DIRECTIONS - Both the line containing "vs = [(x, y0, z)" and the line containing "b.build('wheel_well', WELL, o)" belong in the answer, along with every line between them; print exactly those.

MATERIAL PROVIDED -
-=-=-=-=-
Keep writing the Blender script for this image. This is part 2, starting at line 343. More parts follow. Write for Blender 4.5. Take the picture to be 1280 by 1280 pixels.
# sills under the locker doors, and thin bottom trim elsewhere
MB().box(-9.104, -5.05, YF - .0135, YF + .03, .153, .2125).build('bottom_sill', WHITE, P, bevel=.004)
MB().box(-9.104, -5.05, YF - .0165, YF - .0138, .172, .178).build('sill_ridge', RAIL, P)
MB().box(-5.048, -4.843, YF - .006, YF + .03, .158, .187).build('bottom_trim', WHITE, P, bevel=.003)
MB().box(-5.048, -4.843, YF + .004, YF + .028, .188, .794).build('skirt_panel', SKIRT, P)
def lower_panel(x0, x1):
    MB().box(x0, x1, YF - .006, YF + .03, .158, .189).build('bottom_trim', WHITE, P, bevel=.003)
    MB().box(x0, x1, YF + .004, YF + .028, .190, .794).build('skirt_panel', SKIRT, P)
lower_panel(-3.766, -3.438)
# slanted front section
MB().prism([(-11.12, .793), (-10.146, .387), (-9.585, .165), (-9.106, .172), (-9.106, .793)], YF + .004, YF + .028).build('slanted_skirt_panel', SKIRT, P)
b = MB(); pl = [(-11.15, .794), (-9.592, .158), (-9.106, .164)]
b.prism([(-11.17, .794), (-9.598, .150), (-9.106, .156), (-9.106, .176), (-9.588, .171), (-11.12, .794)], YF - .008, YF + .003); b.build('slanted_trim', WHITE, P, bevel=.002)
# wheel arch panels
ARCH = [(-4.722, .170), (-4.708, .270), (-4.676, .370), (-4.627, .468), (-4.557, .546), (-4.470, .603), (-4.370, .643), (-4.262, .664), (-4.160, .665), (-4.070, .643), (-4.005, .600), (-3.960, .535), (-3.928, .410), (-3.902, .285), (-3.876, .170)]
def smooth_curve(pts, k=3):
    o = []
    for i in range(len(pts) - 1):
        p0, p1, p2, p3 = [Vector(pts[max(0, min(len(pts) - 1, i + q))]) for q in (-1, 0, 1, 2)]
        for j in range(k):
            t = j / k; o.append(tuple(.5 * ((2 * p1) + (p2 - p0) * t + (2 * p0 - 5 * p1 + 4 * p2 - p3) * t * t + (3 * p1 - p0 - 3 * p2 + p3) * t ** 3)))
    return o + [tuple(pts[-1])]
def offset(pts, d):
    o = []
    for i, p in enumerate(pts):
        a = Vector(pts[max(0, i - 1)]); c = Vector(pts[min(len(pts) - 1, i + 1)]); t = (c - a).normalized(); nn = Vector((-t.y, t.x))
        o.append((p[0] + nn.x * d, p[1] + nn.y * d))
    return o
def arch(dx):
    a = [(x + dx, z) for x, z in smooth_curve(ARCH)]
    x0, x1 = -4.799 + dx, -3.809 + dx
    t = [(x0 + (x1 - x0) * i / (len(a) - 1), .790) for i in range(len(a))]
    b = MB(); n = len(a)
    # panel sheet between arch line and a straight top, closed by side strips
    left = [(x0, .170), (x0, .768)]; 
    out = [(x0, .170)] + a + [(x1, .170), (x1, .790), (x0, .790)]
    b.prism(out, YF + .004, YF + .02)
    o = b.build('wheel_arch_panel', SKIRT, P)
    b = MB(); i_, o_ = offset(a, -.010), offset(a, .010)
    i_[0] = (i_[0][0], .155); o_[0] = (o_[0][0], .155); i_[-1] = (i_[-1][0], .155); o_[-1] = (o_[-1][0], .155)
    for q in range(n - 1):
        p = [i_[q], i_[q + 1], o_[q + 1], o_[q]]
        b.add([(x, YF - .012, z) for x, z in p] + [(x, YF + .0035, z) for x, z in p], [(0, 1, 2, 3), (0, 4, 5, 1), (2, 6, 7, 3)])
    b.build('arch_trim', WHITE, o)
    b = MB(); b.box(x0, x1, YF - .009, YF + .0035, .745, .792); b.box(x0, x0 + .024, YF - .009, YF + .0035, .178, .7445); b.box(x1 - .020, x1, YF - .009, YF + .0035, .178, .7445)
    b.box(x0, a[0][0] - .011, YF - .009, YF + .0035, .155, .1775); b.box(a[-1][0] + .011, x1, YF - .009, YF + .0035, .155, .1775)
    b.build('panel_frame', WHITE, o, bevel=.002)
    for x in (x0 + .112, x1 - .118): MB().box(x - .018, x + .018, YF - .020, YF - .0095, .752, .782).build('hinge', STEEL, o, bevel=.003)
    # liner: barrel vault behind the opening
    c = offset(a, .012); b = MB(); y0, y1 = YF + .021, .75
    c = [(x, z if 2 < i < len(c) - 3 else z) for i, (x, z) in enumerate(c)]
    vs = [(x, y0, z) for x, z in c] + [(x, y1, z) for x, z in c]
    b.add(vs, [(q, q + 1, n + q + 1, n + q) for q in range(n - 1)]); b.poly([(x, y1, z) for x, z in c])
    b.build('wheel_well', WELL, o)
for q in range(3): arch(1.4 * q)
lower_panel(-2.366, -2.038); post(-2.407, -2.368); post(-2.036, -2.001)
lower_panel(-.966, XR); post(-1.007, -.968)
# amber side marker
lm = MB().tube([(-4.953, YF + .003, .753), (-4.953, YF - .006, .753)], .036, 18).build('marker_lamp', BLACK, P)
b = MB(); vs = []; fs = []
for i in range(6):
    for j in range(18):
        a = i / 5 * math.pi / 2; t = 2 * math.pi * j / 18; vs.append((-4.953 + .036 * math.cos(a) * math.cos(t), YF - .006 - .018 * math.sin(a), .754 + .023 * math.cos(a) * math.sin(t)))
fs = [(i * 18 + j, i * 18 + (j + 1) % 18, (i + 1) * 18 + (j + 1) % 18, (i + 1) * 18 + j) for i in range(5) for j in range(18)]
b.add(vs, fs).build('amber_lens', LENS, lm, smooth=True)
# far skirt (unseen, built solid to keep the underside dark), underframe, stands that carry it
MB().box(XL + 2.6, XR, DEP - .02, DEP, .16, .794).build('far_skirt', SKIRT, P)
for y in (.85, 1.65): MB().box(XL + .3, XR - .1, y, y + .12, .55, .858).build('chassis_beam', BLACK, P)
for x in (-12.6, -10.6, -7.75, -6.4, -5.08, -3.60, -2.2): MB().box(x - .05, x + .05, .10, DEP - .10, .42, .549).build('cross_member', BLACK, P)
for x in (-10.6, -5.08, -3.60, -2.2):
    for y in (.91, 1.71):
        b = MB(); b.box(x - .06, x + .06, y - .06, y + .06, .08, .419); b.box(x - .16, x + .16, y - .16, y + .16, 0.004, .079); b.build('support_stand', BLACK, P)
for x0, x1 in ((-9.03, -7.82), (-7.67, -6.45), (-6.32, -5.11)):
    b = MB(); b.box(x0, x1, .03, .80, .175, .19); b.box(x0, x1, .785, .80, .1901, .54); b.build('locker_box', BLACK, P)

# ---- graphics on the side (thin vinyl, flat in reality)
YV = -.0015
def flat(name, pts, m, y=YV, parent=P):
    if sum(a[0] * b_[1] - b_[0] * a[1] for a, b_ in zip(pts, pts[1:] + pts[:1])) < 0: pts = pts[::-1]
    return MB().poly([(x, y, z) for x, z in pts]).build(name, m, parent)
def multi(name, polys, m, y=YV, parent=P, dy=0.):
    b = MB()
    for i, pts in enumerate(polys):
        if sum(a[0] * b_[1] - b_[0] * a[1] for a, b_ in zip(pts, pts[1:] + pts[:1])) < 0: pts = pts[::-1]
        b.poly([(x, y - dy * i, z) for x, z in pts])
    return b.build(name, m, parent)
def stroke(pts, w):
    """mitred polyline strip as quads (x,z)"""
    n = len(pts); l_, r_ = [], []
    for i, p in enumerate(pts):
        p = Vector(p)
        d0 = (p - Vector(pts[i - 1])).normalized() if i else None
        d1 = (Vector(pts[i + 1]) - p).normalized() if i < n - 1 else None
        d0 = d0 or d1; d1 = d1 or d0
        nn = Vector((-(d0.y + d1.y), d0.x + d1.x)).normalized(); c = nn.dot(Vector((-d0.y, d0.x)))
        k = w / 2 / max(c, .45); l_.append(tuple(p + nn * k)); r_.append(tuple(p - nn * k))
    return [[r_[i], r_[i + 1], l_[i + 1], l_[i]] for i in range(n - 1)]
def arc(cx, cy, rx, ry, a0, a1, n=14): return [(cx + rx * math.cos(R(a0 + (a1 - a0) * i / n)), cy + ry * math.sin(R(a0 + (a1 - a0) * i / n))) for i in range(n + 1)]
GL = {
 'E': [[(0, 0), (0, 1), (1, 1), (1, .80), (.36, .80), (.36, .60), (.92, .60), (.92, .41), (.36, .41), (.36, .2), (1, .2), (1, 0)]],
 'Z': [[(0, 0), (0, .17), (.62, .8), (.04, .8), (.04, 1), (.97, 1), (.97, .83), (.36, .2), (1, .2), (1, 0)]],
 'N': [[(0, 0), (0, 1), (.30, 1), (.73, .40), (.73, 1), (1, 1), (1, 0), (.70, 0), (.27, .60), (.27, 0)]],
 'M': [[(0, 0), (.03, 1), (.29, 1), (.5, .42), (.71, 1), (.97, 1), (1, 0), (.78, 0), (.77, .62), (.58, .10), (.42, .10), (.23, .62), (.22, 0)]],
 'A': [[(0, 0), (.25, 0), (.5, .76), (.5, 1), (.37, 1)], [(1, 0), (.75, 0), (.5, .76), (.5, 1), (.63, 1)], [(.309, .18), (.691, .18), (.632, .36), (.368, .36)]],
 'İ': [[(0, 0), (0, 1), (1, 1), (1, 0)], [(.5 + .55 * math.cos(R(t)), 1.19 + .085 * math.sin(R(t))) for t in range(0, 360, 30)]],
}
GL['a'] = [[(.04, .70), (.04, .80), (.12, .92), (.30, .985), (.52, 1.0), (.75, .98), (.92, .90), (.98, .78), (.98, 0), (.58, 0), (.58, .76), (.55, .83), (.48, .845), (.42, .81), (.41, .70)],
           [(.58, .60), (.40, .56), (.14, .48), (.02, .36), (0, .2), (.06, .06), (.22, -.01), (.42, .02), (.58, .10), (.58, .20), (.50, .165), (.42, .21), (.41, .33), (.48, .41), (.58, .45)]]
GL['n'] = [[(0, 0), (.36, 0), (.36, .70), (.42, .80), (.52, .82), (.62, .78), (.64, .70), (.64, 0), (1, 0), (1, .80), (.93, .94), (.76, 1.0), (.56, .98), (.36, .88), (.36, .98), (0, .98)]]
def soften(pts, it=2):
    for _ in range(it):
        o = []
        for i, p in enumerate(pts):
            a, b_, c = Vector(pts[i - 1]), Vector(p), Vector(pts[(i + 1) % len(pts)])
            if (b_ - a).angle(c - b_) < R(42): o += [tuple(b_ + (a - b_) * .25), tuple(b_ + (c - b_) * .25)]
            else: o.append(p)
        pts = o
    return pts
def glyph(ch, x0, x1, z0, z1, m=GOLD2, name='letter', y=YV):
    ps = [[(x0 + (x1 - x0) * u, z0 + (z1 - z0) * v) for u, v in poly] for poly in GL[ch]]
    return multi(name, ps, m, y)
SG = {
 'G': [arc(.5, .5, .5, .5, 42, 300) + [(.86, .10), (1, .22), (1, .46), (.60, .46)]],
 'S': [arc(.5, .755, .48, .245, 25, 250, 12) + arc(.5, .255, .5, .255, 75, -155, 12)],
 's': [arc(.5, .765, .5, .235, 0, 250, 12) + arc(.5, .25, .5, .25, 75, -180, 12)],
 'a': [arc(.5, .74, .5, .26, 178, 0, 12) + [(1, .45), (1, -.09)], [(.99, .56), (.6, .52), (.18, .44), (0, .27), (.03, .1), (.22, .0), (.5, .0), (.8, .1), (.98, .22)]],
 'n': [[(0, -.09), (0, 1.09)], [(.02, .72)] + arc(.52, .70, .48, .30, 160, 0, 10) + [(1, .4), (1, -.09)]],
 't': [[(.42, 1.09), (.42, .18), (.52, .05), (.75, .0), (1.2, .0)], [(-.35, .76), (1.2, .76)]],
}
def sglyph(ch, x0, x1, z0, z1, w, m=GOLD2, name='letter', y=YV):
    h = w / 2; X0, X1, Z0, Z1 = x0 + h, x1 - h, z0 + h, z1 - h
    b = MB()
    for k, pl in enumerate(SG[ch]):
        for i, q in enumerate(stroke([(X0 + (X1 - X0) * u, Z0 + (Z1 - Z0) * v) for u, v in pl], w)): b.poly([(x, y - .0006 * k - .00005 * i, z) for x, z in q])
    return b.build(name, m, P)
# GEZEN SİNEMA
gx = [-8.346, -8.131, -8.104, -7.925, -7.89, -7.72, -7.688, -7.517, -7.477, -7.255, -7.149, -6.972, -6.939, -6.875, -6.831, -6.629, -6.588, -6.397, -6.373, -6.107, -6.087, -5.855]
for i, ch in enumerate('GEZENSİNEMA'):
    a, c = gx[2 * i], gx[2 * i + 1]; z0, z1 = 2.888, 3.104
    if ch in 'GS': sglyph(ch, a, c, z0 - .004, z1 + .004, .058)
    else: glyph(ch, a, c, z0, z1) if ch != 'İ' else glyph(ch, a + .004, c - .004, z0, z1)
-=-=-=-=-
ANSWER FOR THE TASK -
    vs = [(x, y0, z) for x, z in c] + [(x, y1, z) for x, z in c]
    b.add(vs, [(q, q + 1, n + q + 1, n + q) for q in range(n - 1)]); b.poly([(x, y1, z) for x, z in c])
    b.build('wheel_well', WELL, o)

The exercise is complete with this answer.